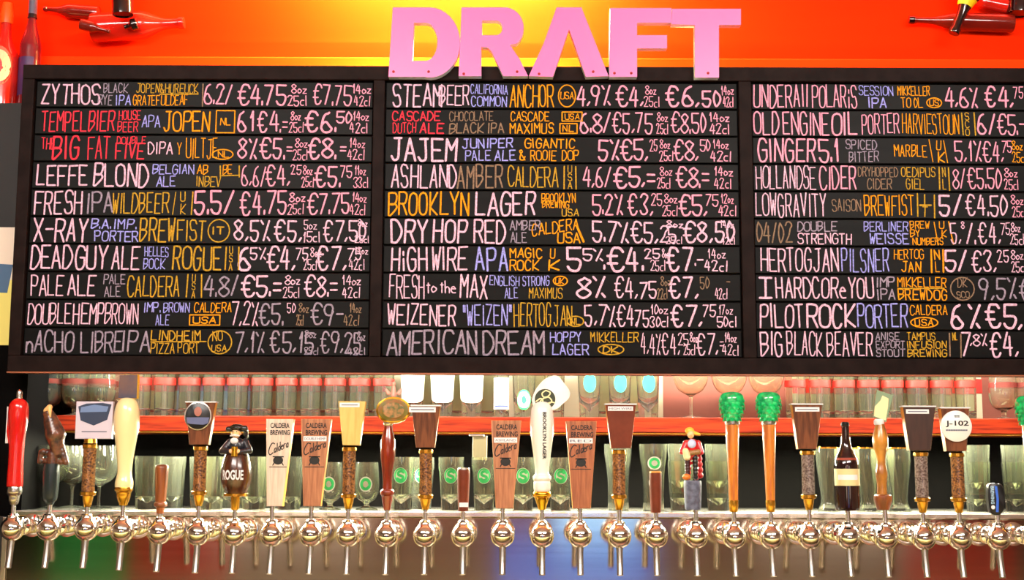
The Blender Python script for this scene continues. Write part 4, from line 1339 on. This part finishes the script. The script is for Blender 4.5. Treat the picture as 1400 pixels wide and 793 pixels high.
def frost(g):
    z0, z1, n = 0.035, 0.118, 14
    bm, vs = BM(), []
    for j in range(n + 1):
        a = R(-78 + 156 * j / n)
        e = 0.012 * (abs(j - n / 2) / (n / 2)) ** 3
        rr = lambda z: 0.0240 + 0.0070 * min(z / 0.132, 1.05) + 0.0009
        vs.append([bm.verts.new((rr(z) * sin(a), -rr(z) * cos(a), z)) for z in (z0 + e, (z0 + z1) / 2, z1 - e)])
    for p, q in zip(vs, vs[1:]):
        for k in range(2):
            bm.faces.new((p[k], q[k], q[k + 1], p[k + 1]))
    obj('print', bm, M_PWHITE, g)


place(logo_pint('frosted_glass', frost), [(563, 0), (604, 0), (644, 0)], YS, ZS,
      ['pint with big white print above the brown paddle with projecting strip', 'pint with big white print, middle of three on the shelf', 'pint with big white print beside the white-labelled bottle'],
      'glass', 'white printed pints on the shelf')


def water_bottle():
    g = vessel('clear_bottle', spline([(0.018, 0), (0.019, 0.002), (0.019, 0.1), (0.0188, 0.11), (0.014, 0.13), (0.009, 0.145), (0.008, 0.165)], 3), 0.0014, 0.006)
    lb_ = obj('label', wraplab(BM(), 0, 0.0193, R(-80), R(80), 0.02, 0.098, 0), M_PAPER, g)
    obj('label_stripe', wraplab(BM(), 0, 0.0196, R(-55), R(55), 0.026, 0.03, 0), mat('navy_ink', (36, 60, 130), 0.5), lb_)
    obj('label_stripe', wraplab(BM(), 0, 0.0196, R(-45), R(45), 0.058, 0.060, 0), M_INKGREY, lb_)
    return g


place(water_bottle, [(685, 0)], YS, ZS, 'clear bottle with white label and navy stripe on the red shelf', 'bottle', None)
place(logo_pint('green_wreath_glass', lambda g: printed(g, 0.027, 0.018, 0.068, 'ring', M_PGREEN, M_PWHITE, 0.018)), [(716, 0)], YS, ZS, 'pint with green wreath print beside the white pointed handle top', 'glass', None)
place(logo_pint('teal_logo_glass', lambda g: printed(g, 0.0288, 0.062, 0.108, 'disc', M_PTEAL, None, 0.016)), [(806, 0), (848, 0), (887, 0)], YS, ZS,
      ['pint with teal print beside the white handle top, over a script paddle', 'pint with teal print right behind the chocolate paddle', 'pint with teal print next to the balloon wine glass'], 'glass', 'teal printed pints on the shelf')
place(tumbler, [(580, .09), (624, .09), (665, .09), (735, .09), (758, .03), (826, .09), (868, .09)], YS, ZS, 'plain straight glass at the back of the shelf behind the printed pints', 'glass', 'plain glasses behind the printed pints')


def balloon():
    return vessel('wine_glass', spline([(0.032, 0), (0.030, 0.002), (0.006, 0.006), (0.0038, 0.012), (0.0038, 0.045), (0.008, 0.055), (0.030, 0.068), (0.042, 0.092), (0.043, 0.115), (0.037, 0.15)], 4), 0.0012, 0.056)


place(balloon, [(946, -.02), (999, -.02), (1050, -.02)], YS, ZS, ['balloon wine glass on shelf over the red-coated figurine', 'balloon wine glass behind the hop cone nearer the figurine', 'balloon wine glass behind the hop cone nearer the dark paddle'],
      'wine glass', 'balloon wine glasses on the shelf')
place(balloon, [(70, .02), (100, .1), (137, .02)], YG, ZL, ['balloon glass standing behind the carved bird handle', 'balloon glass between bird handle and shield plaque, set back', 'balloon glass behind the shield plaque tube'], 'wine glass', 'balloon glasses on the steel ledge')


def wide():
    return vessel('wide_tumbler', [(0.026, 0), (0.027, 0.001), (0.029, 0.03), (0.0335, 0.125)], 0.002, 0.014, seg=14, flat=True)


place(wide, [(203, 0), (236, .09)], YG, ZL, ['wide tumbler behind the short knob handle, nearer the ivory one', 'wide tumbler set back behind the portrait paddle tube'], 'glass', 'wide tumblers by the knob handle')
place(wide, [(290, 0), (348, 0), (396, 0), (277, .1), (318, .1), (370, .1)], YG, ZL, 'wide tumbler on ledge between the portrait paddle and oak script paddle', 'glass', 'wide tumblers behind the barrel handle')


def tulip():
    g = vessel('tulip_glass', spline([(0.026, 0), (0.025, 0.002), (0.008, 0.008), (0.008, 0.016), (0.022, 0.026), (0.030, 0.045), (0.030, 0.07), (0.0265, 0.112)], 4), 0.0015, 0.022)
    printed(g, 0.0304, 0.042, 0.078, 'ring', M_PWHITE, M_PGREEN, 0.016)
    return g


place(tulip, [(452, 0), (502, 0)], YG, ZL, ['footed tulip glass with white print between oak and maple paddles', 'footed tulip glass with white print between maple paddle and mahogany handle'], 'glass', 'tulip glasses with white print')
place(logo_pint('green_logo_pint', lambda g: printed(g, 0.0288, 0.062, 0.1, 'swirl', M_PWHITE, M_PGREEN, 0.0165), 0.125, 0.023, 0.0305),
      [(549, 0), (577, .075), (617, 0), (662, 0), (715, 0), (766, 0)], YG, ZL,
      ['green-printed pint behind the mahogany handle', 'green-printed pint set back behind the strip paddle tube', 'green-printed pint beside the short white-stripped handle',
       'green-printed pint under the small hanging card', 'green-printed pint between a script paddle and the white handle', 'green-printed pint between the white handle and reddish script paddle'],
      'glass', 'green printed pints on the ledge')


def tall_pint(name):
    def make():
        g = vessel(name, spline([(0.025, 0), (0.0255, 0.002), (0.0245, 0.04), (0.027, 0.09), (0.0325, 0.13), (0.0335, 0.158)], 4), 0.0016, 0.016)
        printed(g, 0.0318, 0.096, 0.128, 'ring', M_PWHITE, M_PGREEN, 0.017)
        printed(g, 0.0272, 0.05, 0.082, 'disc', M_PWHITE, None, 0.014)
        return g
    return make


place(tall_pint('tall_pint'), [(845, .02), (893, 0)], YG, ZL, ['tall pint with white prints behind the chocolate paddle tube', 'tall pint with clover print behind the short dark red-brown handle'], 'glass', 'tall printed pints on the ledge')


def stack_lower():
    return vessel('stacking_tumbler', [(0.025, 0), (0.026, 0.001), (0.028, 0.03), (0.0325, 0.118)], 0.002, 0.012, seg=14, flat=True)


def stack(px, dy, la, lb_, grp):
    X = P(px, 640, YG + dy).x
    for z, l in ((0, la), (0.041, lb_)):
        g = stack.src.copy() if hasattr(stack, 'src') else None
        if g is None:
            g = stack_lower()
            stack.src = g
        else:
            COL.objects.link(g)
        g.location = (X, YG + dy, ZL + z)
        tag(g, l, 'glass', grp)


stack(931, .03, 'lower tumbler of the stack between clover pint and figurine', 'upper tumbler nested in the stack between clover pint and figurine', 'nested tumblers')
stack(982, .03, 'lower tumbler of the stack between figurine and hop cone', 'upper tumbler nested in the stack between figurine and hop cone', 'nested tumblers')
stack(1335, .03, 'lower tumbler of the stack beside the round white badge', 'upper tumbler nested in the stack beside the round white badge', 'nested tumblers')
stack(1388, .03, 'lower tumbler of the stack behind the cut-off hop handle', 'upper tumbler nested in the stack behind the cut-off hop handle', 'nested tumblers')
# the first of them sits one row back so that the second nests in it


def weizen():
    g = vessel('wheat_beer_glass', spline([(0.026, 0), (0.0255, 0.003), (0.019, 0.02), (0.019, 0.04), (0.025, 0.09), (0.0285, 0.125), (0.027, 0.152)], 4), 0.0015, 0.014)
    obj('gilt_rim', lathe(BM(), [(0.02735, 0.1485), (0.0273, 0.1518)], 26, cap=False), M_GOLD, g)
    return g


place(weizen, [(1132, 0), (1186, 0), (1229, 0), (1158, .08), (1207, .09)], YG, ZL,
      ['gilt-rimmed wheat beer glass beside the bottle handle, nearer the dark paddle', 'gilt-rimmed wheat beer glass between bottle handle and knobbly handle',
       'gilt-rimmed wheat beer glass beyond the knobbly handle', 'gilt-rimmed wheat beer glass hidden behind the bottle handle', 'gilt-rimmed wheat beer glass set back behind the knobbly handle'],
      'glass', 'gilt rimmed glasses on the ledge')

# small card hung from the shelf
cz1 = Z_SHELF_B - 0.0045
x0, x1 = P(646, 600, Y_WALL).x, P(666, 600, Y_WALL).x
c0 = Vector(((x0 + x1) / 2, Y_WALL + 0.006, cz1))
cd_ = empty('hanging_card', c0, 'small beige card hanging under the red shelf by a clip', 'card')
obj('card', box(BM(), (x0 - c0.x, -0.002, P(656, 629, Y_WALL).z - cz1), (x1 - c0.x, 0.002, -0.004), 0.001), mat('card_beige', (120, 108, 76), 0.6), cd_, smooth=False)
obj('clip', box(BM(), (x0 - c0.x - 0.008, -0.004, -0.005), (x0 - c0.x + 0.028, 0.004, -0.0004), 0.001), M_NICKEL, cd_, smooth=False)

# ------------------------------------------------------------------ bottles over the board, poster
PW = lambda u, v, y: P(u, v, y)


def lying_bottle(m, a, b, r, label, y=Y_WALL, neck=0.36, group=None, cap=None, band=None, name='mounted_bottle'):
    """bottle along the line from base pixel a to mouth pixel b, its side touching the wall"""
    yy = y - r - 0.0002
    A, B = P(a[0], a[1], yy), P(b[0], b[1], yy)
    L = (B - A).length
    d = (B - A).normalized()
    prof = spline([(r * .9, 0), (r, r * .12), (r, L * (.95 - neck) * .6), (r * .98, L * (1 - neck) * .85), (r * .62, L * (1 - neck) + L * .05), (r * .40, L * (1 - neck * .6)), (r * .34, L * .93), (r * .42, L * .94), (r * .42, L * .985), (r * .38, L)], 4)
    Mq = d.to_track_quat('Z', 'Y').to_matrix().to_4x4()
    o_ = obj(name, lathe(BM(), prof, 26, M=Mq), m, loc=A)
    tag(o_, label, 'bottle', group)
    if cap:
        obj('cap', lathe(BM(), [(r * .46, L * .96), (r * .48, L * .975), (r * .44, L * 1.012), (0, L * 1.014)], 20, M=Mq), cap, o_)
    if band:
        z0, z1, bmat = band
        inside = [(q_ + r * .03, z_) for q_, z_ in prof if z0 * L <= z_ <= z1 * L]
        obj('neck_band', lathe(BM(), inside, 24, cap=False, M=Mq), bmat, o_)
    return o_


M_REDB = mat('red_glass_bottle', (214, 30, 18), 0.12, coat=0.6)
M_BRB = mat('brown_red_bottle', (120, 26, 16), 0.12, coat=0.6)
M_YEL = mat('yellow_paper', (246, 214, 20), 0.5)
GB = 'bottles mounted on the red wall'
lying_bottle(M_REDB, (128, 38), (252, 31), 21 * 0.00172, 'red bottle lying sideways, its neck reaching into the orange glow', group=GB)
lying_bottle(M_BRB, (134, 18), (60, 12), 10.5 * 0.00172, 'small brown-red bottle lying at the top beside the tall standing bottles', group=GB, y=Y_WALL)
lying_bottle(M_BOTTLE, (168, 19), (166, -90), 15 * 0.00172, 'dark bottle standing up out of the frame over the red one', y=Y_WALL - 0.08, group=GB)
lying_bottle(M_BOTTLE, (188, 32), (170, 37), 8.5 * 0.00172, 'black stubby bottle pointing outward against the red bottle', y=Y_WALL - 0.073, group=GB, neck=.5)
lying_bottle(M_BRB, (111, 33), (150, 43), 8 * 0.00172, 'tiny brown bottle tilted under the red one', y=Y_WALL - 0.073, group=GB, neck=.5)
lying_bottle(M_BRB, (1382, 32), (1244, 27), 13.5 * 0.00172, 'brown-red bottle lying with its neck toward the pink letters', group=GB, cap=M_BOTTLE, band=(0.02, 0.12, M_BOTTLE))
lying_bottle(M_BOTTLE, (1342, -50), (1304, 46), 19 * 0.00172, 'black bottle slanting down with a yellow neck band', y=Y_WALL - 0.048, group=GB, neck=.5, band=(0.50, 0.62, M_YEL))
lying_bottle(M_BOTTLE, (1392, 18), (1398, -80), 17 * 0.00172, 'black bottle rising out of the frame at the picture corner', group=GB)
lying_bottle(M_REDB, (1380, 10), (1312, -4), 11 * 0.00172, 'red bottle lying above the brown-red one', y=Y_WALL, group=GB)


def standing(px, top, r, m, label, extra):
    y = Y_SOF + 0.055
    b0 = P(px, 140, y)
    L = P(px, top, y).z - Z_SOF
    prof = spline([(r * .92, 0), (r, .004), (r, L * .45), (r * .96, L * .55), (r * .55, L * .68), (r * .36, L * .78), (r * .34, L * .97), (r * .36, L)], 4)
    o_ = obj('display_bottle', lathe(BM(), prof, 28), m, loc=(b0.x, y, Z_SOF + 0.0003))
    tag(o_, label, 'bottle', 'tall bottles standing beside the board')
    extra(o_, L, r)
    return o_


def ex1(o_, L, r):
    obj('cap', lathe(BM(), [(r * .40, L * .90), (r * .42, L), (r * .3, L * 1.12), (0, L * 1.13)], 20), mat('orange_foil', (240, 90, 20), 0.3), o_)
    printed(o_, r, L * .2, L * .62, 'ring', mat('sun_orange', (240, 92, 50), 0.5), mat('sun_white', (250, 214, 160), 0.5), r * .85)


def ex2(o_, L, r):
    obj('foil', lathe(BM(), [(r * .40, L * .8), (r * .40, L), (r * .3, L * 1.01), (0, L * 1.01)], 20), mat('grey_foil', (84, 92, 112), 0.3), o_)
    obj('neck_band', lathe(BM(), [(r * .46, L * .765), (r * .42, L * .8)], 20, cap=False), M_BLACK, o_)
    obj('label', wraplab(BM(), 0, r * 1.012, R(-70), R(40), L * .1, L * .42, 0), mat('violet_label', (70, 40, 90), 0.5), o_)


standing(3, 20, 22 * 0.00172, mat('red_glow_bottle', (196, 30, 22), 0.15, coat=.5), 'tall red bottle with round orange sun emblem at the picture edge', ex1)
standing(38, -12, 15 * 0.00172, mat('plum_bottle', (120, 24, 34), 0.15, coat=.5), 'tall plum-red bottle with grey foil beside the board', ex2)

pz0, pz1 = P(8, 472, Y_SOF).z, P(8, 311, Y_SOF).z
px0, px1 = P(-40, 390, Y_SOF).x, P(18, 390, Y_SOF).x
po = obj('poster', box(BM(), (px0, Y_SOF - 0.002, pz0), (px1, Y_SOF - 0.0002, pz1)), mat('poster_paper', (238, 222, 204), 0.6), smooth=False)
tag(po, 'pale yellow poster with blue shape on the dark pier beside the board', 'poster')
hz = pz1 - pz0
obj('lower_field', box(BM(), (px0, Y_SOF - 0.0026, pz0), (px1 - 0.001, Y_SOF - 0.0019, pz0 + hz * .55)), mat('poster_yellow', (240, 226, 120), 0.6), po, smooth=False)
bm = prism(BM(), [(px0, pz0 + hz * .45), (px1 - 0.012, pz0 + hz * .44), (px1 - 0.002, pz0 + hz * .68), (px0, pz0 + hz * .7)], Y_SOF - 0.0032, Y_SOF - 0.0025)
obj('blue_shape', bm, mat('poster_blue', (70, 104, 140), 0.6), po, smooth=False)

━━━━━━━━━━━━━━━━━━━━

### Given exercise:
Extract the lines exactly, please: the first line of the listing, the line with "obj('print', bm, M_PWHITE, g)", and every line between them, but no pictures.

### Reply to the task:
The Blender Python script for this scene continues. Write part 4, from line 1339 on. This part finishes the script. The script is for Blender 4.5. Treat the picture as 1400 pixels wide and 793 pixels high.
def frost(g):
    z0, z1, n = 0.035, 0.118, 14
    bm, vs = BM(), []
    for j in range(n + 1):
        a = R(-78 + 156 * j / n)
        e = 0.012 * (abs(j - n / 2) / (n / 2)) ** 3
        rr = lambda z: 0.0240 + 0.0070 * min(z / 0.132, 1.05) + 0.0009
        vs.append([bm.verts.new((rr(z) * sin(a), -rr(z) * cos(a), z)) for z in (z0 + e, (z0 + z1) / 2, z1 - e)])
    for p, q in zip(vs, vs[1:]):
        for k in range(2):
            bm.faces.new((p[k], q[k], q[k + 1], p[k + 1]))
    obj('print', bm, M_PWHITE, g)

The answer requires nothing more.